Provided material:
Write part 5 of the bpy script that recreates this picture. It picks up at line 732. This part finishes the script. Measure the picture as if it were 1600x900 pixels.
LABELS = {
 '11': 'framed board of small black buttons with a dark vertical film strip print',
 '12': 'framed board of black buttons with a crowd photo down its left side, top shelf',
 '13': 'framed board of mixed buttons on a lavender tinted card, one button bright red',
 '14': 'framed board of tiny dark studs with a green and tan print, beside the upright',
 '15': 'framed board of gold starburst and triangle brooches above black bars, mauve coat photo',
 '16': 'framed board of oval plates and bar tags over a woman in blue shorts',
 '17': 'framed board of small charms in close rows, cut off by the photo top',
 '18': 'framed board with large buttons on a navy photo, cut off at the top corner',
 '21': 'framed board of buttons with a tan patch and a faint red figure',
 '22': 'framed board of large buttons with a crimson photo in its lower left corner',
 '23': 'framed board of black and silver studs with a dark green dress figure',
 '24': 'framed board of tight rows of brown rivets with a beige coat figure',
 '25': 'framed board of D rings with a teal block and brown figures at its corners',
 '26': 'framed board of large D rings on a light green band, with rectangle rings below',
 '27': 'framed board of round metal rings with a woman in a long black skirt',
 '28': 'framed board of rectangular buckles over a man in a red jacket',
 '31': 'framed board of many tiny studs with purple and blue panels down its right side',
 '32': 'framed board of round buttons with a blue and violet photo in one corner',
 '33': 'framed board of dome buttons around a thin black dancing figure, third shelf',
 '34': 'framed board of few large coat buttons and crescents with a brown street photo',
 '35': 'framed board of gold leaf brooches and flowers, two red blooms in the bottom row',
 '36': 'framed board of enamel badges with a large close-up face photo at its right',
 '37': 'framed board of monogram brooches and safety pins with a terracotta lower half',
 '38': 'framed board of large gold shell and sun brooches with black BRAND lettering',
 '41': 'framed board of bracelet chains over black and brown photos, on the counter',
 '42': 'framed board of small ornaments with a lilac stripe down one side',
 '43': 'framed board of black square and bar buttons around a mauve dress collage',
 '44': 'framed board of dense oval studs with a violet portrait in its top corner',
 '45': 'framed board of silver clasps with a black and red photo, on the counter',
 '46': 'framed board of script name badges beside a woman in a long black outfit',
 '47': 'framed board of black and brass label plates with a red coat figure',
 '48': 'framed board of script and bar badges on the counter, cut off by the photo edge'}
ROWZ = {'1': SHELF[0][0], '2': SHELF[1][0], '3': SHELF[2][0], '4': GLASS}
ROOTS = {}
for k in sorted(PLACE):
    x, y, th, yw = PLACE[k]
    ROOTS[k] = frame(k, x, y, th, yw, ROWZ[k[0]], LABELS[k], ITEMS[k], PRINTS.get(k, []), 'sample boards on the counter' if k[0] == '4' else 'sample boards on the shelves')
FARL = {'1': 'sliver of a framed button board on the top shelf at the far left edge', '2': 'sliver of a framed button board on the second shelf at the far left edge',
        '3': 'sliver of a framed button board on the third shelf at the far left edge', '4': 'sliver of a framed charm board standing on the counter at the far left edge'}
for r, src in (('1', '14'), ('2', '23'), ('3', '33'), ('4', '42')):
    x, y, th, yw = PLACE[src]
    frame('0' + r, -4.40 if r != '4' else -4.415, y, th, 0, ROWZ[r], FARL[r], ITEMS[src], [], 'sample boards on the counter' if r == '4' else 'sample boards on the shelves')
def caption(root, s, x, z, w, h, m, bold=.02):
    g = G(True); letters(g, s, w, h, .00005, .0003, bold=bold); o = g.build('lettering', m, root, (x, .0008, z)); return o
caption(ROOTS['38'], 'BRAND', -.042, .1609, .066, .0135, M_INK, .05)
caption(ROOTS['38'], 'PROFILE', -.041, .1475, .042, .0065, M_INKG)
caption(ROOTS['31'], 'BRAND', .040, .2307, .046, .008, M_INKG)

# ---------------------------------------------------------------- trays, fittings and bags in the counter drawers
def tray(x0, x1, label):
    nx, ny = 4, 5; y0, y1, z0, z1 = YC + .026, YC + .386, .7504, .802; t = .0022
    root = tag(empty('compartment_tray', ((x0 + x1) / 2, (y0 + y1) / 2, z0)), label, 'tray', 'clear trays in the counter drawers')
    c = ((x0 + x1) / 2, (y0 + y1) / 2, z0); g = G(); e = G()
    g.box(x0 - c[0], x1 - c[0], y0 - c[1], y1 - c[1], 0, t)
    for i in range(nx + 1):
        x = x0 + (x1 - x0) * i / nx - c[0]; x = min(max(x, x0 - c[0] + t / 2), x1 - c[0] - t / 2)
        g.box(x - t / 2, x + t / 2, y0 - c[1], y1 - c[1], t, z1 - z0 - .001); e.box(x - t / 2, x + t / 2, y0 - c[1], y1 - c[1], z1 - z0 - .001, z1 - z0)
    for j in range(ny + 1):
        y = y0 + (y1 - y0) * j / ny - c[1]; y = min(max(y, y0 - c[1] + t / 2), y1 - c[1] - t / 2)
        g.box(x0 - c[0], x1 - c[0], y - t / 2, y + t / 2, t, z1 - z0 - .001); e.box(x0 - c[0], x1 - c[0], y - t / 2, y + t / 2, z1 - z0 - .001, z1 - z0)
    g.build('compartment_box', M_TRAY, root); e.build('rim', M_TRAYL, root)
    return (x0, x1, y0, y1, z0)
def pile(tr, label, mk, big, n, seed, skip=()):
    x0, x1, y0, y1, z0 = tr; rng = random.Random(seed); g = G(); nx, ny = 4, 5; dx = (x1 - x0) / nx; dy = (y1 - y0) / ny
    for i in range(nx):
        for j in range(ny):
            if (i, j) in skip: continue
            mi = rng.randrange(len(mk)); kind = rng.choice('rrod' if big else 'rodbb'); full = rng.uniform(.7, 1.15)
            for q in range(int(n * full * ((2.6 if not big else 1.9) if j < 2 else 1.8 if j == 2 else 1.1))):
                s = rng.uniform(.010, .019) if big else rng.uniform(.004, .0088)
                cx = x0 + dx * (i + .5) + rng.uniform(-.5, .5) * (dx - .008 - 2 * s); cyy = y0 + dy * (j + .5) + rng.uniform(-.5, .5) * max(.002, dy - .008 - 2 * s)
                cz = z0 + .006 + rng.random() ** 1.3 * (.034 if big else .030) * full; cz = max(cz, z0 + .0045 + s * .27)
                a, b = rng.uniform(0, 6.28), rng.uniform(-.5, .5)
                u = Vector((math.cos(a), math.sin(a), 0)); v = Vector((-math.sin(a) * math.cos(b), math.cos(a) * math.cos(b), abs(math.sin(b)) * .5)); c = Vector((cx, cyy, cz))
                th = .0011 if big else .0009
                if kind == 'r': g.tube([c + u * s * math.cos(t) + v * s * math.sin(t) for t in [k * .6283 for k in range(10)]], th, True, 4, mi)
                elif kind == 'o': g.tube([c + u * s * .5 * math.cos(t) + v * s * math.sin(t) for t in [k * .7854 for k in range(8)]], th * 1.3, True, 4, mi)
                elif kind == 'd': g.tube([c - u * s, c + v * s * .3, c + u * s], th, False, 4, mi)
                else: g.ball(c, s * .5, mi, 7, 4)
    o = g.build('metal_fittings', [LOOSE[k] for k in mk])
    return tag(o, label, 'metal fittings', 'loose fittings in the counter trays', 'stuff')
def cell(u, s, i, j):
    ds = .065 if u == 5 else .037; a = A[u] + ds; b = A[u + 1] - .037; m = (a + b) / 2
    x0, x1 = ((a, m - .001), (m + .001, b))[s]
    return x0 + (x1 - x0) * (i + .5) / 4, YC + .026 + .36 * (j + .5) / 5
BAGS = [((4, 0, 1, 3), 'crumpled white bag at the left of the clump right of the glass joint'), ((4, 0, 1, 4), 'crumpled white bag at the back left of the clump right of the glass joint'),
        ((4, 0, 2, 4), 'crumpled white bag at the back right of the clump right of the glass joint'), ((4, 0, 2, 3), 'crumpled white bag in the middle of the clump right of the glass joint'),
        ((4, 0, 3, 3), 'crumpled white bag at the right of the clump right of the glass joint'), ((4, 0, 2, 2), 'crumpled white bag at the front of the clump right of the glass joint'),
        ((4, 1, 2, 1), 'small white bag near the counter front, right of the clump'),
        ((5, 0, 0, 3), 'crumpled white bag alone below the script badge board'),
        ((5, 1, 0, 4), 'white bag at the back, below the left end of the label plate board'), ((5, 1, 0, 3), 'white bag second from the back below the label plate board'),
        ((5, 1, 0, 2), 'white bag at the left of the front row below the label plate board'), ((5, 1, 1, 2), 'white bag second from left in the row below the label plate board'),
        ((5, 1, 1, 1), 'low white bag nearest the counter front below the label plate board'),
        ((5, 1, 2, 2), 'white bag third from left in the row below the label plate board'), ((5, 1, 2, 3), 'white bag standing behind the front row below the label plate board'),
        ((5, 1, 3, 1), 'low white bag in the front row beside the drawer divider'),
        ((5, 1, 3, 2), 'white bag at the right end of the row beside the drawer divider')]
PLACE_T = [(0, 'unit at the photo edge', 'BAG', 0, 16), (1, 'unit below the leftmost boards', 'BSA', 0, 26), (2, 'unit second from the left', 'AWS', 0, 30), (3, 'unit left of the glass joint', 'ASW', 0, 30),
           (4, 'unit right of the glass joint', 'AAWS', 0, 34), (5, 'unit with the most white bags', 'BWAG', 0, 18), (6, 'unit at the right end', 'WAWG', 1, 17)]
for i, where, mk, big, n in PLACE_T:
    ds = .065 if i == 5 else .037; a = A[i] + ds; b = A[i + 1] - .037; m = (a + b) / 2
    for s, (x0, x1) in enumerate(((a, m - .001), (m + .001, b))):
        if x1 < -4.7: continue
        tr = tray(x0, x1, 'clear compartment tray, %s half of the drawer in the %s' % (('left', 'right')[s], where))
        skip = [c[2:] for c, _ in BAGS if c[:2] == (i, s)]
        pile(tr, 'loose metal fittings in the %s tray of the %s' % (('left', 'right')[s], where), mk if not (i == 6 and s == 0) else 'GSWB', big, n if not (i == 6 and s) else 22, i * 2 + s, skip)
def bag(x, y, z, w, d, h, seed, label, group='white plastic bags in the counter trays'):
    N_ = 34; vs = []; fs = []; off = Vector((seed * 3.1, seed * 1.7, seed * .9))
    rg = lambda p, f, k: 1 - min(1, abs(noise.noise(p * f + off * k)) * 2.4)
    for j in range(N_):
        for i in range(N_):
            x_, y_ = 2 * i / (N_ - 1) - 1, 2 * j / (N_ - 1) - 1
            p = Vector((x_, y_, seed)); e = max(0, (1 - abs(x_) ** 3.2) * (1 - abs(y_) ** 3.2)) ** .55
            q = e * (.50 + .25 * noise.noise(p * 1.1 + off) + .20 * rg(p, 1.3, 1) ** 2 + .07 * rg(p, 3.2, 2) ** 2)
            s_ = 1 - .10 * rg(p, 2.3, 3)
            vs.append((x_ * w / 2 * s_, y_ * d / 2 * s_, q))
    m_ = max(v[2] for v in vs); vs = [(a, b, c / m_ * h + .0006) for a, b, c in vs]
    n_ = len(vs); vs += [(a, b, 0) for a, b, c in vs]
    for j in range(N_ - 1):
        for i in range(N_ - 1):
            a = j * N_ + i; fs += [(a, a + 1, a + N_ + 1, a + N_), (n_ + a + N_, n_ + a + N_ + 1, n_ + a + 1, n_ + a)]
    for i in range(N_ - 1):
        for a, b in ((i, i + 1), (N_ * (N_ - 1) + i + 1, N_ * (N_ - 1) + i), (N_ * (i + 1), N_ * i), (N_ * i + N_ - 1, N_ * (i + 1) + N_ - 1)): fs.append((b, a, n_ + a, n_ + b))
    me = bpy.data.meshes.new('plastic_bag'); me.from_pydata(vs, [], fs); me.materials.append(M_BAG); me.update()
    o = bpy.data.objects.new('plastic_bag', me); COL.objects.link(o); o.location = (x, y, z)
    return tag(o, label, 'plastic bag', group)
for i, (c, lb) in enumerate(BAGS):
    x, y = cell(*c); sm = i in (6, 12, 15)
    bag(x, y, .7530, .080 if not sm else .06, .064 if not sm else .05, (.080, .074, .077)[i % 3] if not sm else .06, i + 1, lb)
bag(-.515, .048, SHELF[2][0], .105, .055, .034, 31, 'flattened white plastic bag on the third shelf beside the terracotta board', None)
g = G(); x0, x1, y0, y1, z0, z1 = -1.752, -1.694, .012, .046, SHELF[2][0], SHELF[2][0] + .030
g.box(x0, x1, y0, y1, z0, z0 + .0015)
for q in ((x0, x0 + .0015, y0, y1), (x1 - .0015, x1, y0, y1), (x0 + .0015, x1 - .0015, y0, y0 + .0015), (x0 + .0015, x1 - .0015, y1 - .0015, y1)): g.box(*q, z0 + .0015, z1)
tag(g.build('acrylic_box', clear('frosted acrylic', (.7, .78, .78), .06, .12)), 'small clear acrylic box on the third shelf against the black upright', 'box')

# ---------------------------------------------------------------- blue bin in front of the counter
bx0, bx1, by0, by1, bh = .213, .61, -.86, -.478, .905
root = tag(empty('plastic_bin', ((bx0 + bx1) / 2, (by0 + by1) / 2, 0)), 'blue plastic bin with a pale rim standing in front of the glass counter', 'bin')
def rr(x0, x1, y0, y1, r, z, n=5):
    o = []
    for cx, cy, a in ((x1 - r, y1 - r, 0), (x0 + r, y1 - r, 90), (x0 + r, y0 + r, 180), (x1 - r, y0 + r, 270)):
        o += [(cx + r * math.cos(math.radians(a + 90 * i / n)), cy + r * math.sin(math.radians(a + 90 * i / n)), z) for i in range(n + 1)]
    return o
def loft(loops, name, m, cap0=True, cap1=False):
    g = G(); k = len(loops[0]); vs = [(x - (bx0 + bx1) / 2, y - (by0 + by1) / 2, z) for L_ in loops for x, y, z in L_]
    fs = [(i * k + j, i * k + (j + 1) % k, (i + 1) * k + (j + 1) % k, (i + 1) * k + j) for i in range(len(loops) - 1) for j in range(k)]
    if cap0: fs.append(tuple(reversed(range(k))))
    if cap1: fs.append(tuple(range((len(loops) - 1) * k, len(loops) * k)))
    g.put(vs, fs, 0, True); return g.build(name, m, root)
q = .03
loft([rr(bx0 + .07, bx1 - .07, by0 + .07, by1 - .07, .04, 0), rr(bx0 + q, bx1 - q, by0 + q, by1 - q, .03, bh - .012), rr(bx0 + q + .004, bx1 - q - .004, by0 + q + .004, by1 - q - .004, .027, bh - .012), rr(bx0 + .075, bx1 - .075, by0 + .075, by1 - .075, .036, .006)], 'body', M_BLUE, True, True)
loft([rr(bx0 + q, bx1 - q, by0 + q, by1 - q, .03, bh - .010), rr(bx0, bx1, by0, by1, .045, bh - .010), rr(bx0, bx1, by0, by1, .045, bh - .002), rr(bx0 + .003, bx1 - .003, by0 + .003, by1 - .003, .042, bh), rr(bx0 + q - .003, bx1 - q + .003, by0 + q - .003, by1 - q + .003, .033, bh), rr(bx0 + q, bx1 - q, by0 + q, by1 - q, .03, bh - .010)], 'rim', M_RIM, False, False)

Instructions for the task: Of all the lines in the data above, state how many include "script". Say only the number.

Exercise response: 4